When we look at either the universe or at an individual creature in it, a human.being or plant or animal, we see that each operates as a large, separate system. We cannot even imagine how many inputs and outputs these systems have, we cannot imagine the complexity of the innumerable problems that are solved in such a way that life has been going on for millions of years. Whenever we look with open mind at any living organism within the universe or at the universe as a single, whole system, our sight returns to us, dazzled and overwhelmed-exactly as is described in the beautiful words of sura al-Mulk:
Then look again and yet again, your sight will return to you weakened and made dim. (67.4)
We see in the sky billions of stars turning in synchronization with each other according to some extraordinary law of harmony. And this harmony has been operative for millions of years, so effectively that its continuance is not in doubt. The same extraordinary miracle of harmony can be studied at the microscopic level: Within a single atom huge numbers of particles whizz past each other around the nucleous at unimaginable speeds in a continually renewed and vital process of creation.

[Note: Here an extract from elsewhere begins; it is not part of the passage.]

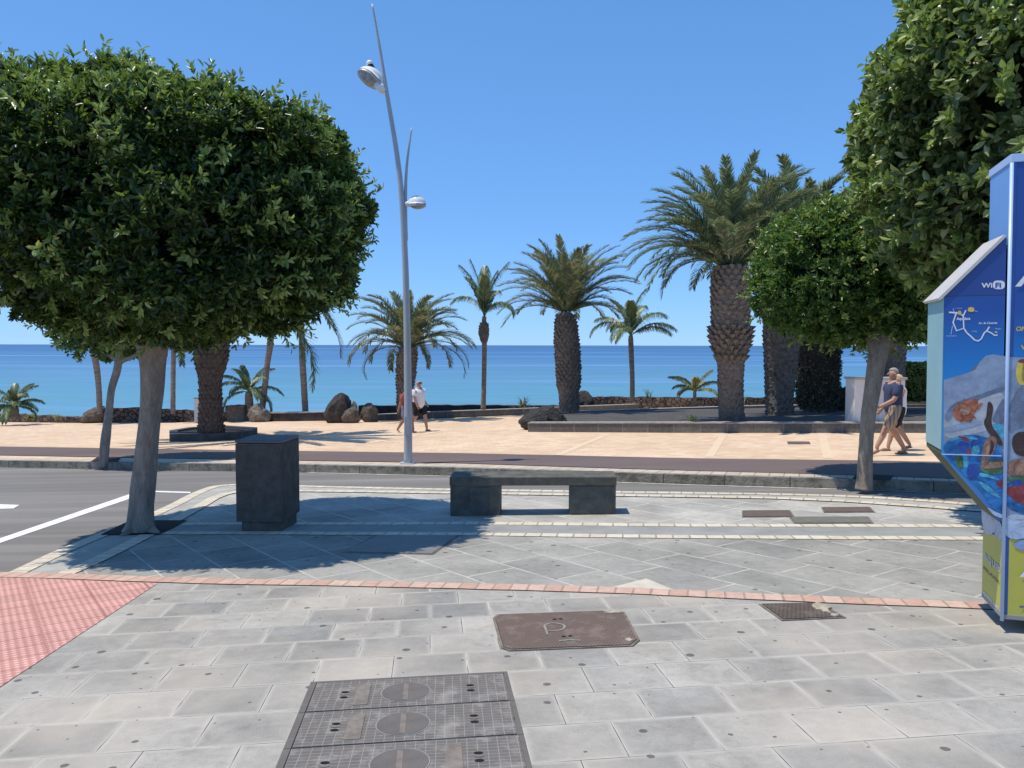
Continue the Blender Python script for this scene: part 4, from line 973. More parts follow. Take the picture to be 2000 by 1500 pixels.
cp('slim coconut palm with a swollen neck left of the middle date palm', [(944, 800), (945, 760), (946, 700), (946, 668), (945, 635), (946, 618)], (10, 9, 9, 10, 9, 8), seed=51, nf=4, L=2.1, emax=86, emin=72, droop=(25, 70), boots=([Q(946, 668, d_), Q(945, 655, d_), Q(945, 640, d_), Q(946, 628, d_)], [S(a, d_)/2 for a in (11, 19, 18, 10)]), fix=((172, 83, 42, 2.6), (10, 83, 38, 2.7), (178, 86, 22, 2.6), (0, 70, 150, 1.8), (183, 76, 115, 1.9), (-12, 66, 130, 1.7), (90, 85, 40, 2.6)))
cp('slim coconut palm with lopsided fronds right of the middle date palm', [(1235, 785), (1235, 740), (1233, 690), (1232, 665), (1232, 655)], (10, 9, 10, 10, 8), seed=52, nf=8, L=2.1, emax=88, emin=45, droop=(40, 110), fix=((2, 42, 75, 2.2), (178, 55, 120, 2.2), (10, 35, 70, 2.0)), mat=MAT['frond_coco'])
cp('leaning palm trunk at far left between wall and clipped tree', [(195, 806), (193, 760), (189, 720), (184, 690), (178, 640), (172, 560)], (10, 10, 11, 12, 11, 9), seed=53)
cp('straight dark palm trunk just right of the thick pale tree trunk', [(338, 808), (338, 740), (339, 680), (340, 620), (340, 540)], (9, 9, 9, 9, 8), seed=54)
cp('slightly leaning palm trunk above the pale rounded boulder', [(512, 800), (517, 760), (522, 710), (528, 670), (532, 600), (534, 540)], (12, 11, 11, 12, 12, 10), seed=55)
cp('ringed palm trunk leaning left, beside the tall standing boulder', [(597, 810), (594, 760), (591, 710), (590, 690), (588, 620), (586, 560)], (12, 12, 12, 12, 11, 9), seed=56)
cp('short young palm with feathery fronds behind the pale boulder', [(487, 806), (487, 790), (486, 772), (486, 765)], (14, 16, 14, 10), seed=57, nf=14, L=1.6, emax=85, emin=5, droop=(40, 110), ll=.42)
cp('stunted yellowing palm on the wall between the middle and tall palms', [(1357, 790), (1357, 775), (1357, 765)], (7, 7, 6), seed=58, nf=7, L=1.25, emax=75, emin=20, mat=MAT['frond_yellow'], ll=.4, droop=(40, 100), fix=((178, 55, 55, 1.4), (5, 50, 75, 1.4)))
cp('bushy low palm at the far left behind the lava wall', [(28, 812), (28, 800), (28, 794)], (16, 16, 12), seed=59, nf=18, L=1.3, emax=85, emin=5, ll=.4, D=36.5)

# ------------------------------------------------------------------ small plants
def tuft(name, label, px, py, depth, n, L_, w_, mat, seed, spread=60, cat='plant'):
    random.seed(seed); b = Q(px, py, depth); V = []; F = []
    for k in range(n):
        az = random.uniform(0, 2*math.pi); e = R(random.uniform(90-spread, 88)); l = L_*random.uniform(.6, 1.1); p = Vector((random.uniform(-.1, .1), random.uniform(-.1, .1), 0))
        side = Vector((-math.sin(az), math.cos(az), 0)); o = len(V)
        for j in range(5):
            t = j/4; ee = e-R(35)*t*t; q = p+Vector((math.cos(ee)*math.cos(az), math.cos(ee)*math.sin(az), math.sin(ee)))*l*t; ww = w_*(1-t)*.5+.002
            V += [q-side*ww, q+side*ww]
        F += [(o+2*j, o+2*j+1, o+2*j+3, o+2*j+2) for j in range(4)]
    o = pyd(name, V, F, mat); o.location = b; tag(o, label, cat); return o
tuft('agave', 'spiky agave behind the wall between two palms', 1021, 795, 35.5, 60, .75, .07, leafm('agave_leaves', [(0, (.08, .12, .07)), (1, (.22, .27, .17))], .5, 0), 61, 80)
tuft('yucca', 'small green tuft alone in the black gravel bed', 1350, 823, P(1350, 823, BEDOFF).y, 45, .42, .04, MAT['frond_yellow'], 62, 75)
tuft('shrub', 'thin tall weeds on the wall right of the lopsided palm', 1268, 778, 34.5, 22, .7, .03, MAT['frond_coco'], 63, 25)
tuft('shrub', 'few wispy weeds left of the tallest palm foot', 1455, 790, 30, 10, .7, .02, MAT['frond_coco'], 64, 20)
tuft('shrub', 'dry weeds growing out of the low lava wall at left', 112, 820, 38, 40, .55, .03, MAT['frond_yellow'], 65, 50)
tuft('shrub', 'yellow flowering tuft beside the bushy low palm', 60, 818, 38, 70, .45, .05, MAT['hedge'], 66, 70)
tuft('shrub', 'leafy shoot beside the dark rock in shade left of the cabinet', 1600, 820, 27.5, 50, .5, .05, MAT['frond_coco'], 67, 70)
# hedge at right
c = Q(1800, 745, 29); r = empty('hedge', Q(1800, 775, 29), 'clipped yellow-green hedge on the wall left of the kiosk', 'hedge'); ctr = c-r.location
pos, g, _ = crown_points(5200, ctr, (1.15, .7, .62), 4, 3, .06, (-.02, .3)); V, F = leaf_block(pos, g, 5, .09, .045); h_ = np_mesh('foliage', V, F, 4, MAT['hedge'], r)
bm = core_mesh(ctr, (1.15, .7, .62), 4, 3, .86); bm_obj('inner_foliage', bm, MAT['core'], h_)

# ------------------------------------------------------------------ people
def baked_skin(name, verts, edges, radii, mat, parent, lv=1, root=0):
    me = bpy.data.meshes.new(name+'_skel'); me.from_pydata(verts, edges, []); o = bpy.data.objects.new(name+'_skel', me); COL.objects.link(o)
    sk = o.modifiers.new('skin', 'SKIN'); sk.use_smooth_shade = True; ss = o.modifiers.new('sub', 'SUBSURF'); ss.levels = lv; ss.render_levels = lv
    if not me.skin_vertices: bpy.context.view_layer.update()
    for i, v in enumerate(me.skin_vertices[0].data):
        rr = radii[i]; v.radius = rr if isinstance(rr, tuple) else (rr, rr); v.use_root = (i == root)
    bpy.context.view_layer.update(); dg = bpy.context.evaluated_depsgraph_get()
    m2 = bpy.data.meshes.new_from_object(o.evaluated_get(dg)); m2.name = name
    bpy.data.objects.remove(o); m2.materials.clear()
    return link_mesh(name, m2, mat, parent, True)
skin_m = simple('fair_skin', (.46, .27, .19), .55, .08, 9, 0); skin_t = simple('tanned_skin', (.36, .18, .115), .55, .08, 9, 0)  # even skin colours, one fair, one tanned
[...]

Our understanding cannot fathom, nor our researches exhaust, the wonder in which we live and which we behold. And when we realize the complexity of the innumerable systems which compose the universe and whose inter-related functions have been managed not for seconds or hours, but for hundreds of millions of years, can we do otherwise than humbly acknowledge the wisdom and power of God? Equally, when we accept, as logically we must, that in the universe as a whole, everything is organized in the right way for its continued operation, are we not bound to conclude that every event, seemingly good or bad, has occurred at its own time and place, precisely, as pre-ordained (or ‘programmed’ we might say) by God? Thus, we are led to acknowledge the Creator, to marvel in humility at His grandeur, and His greatness.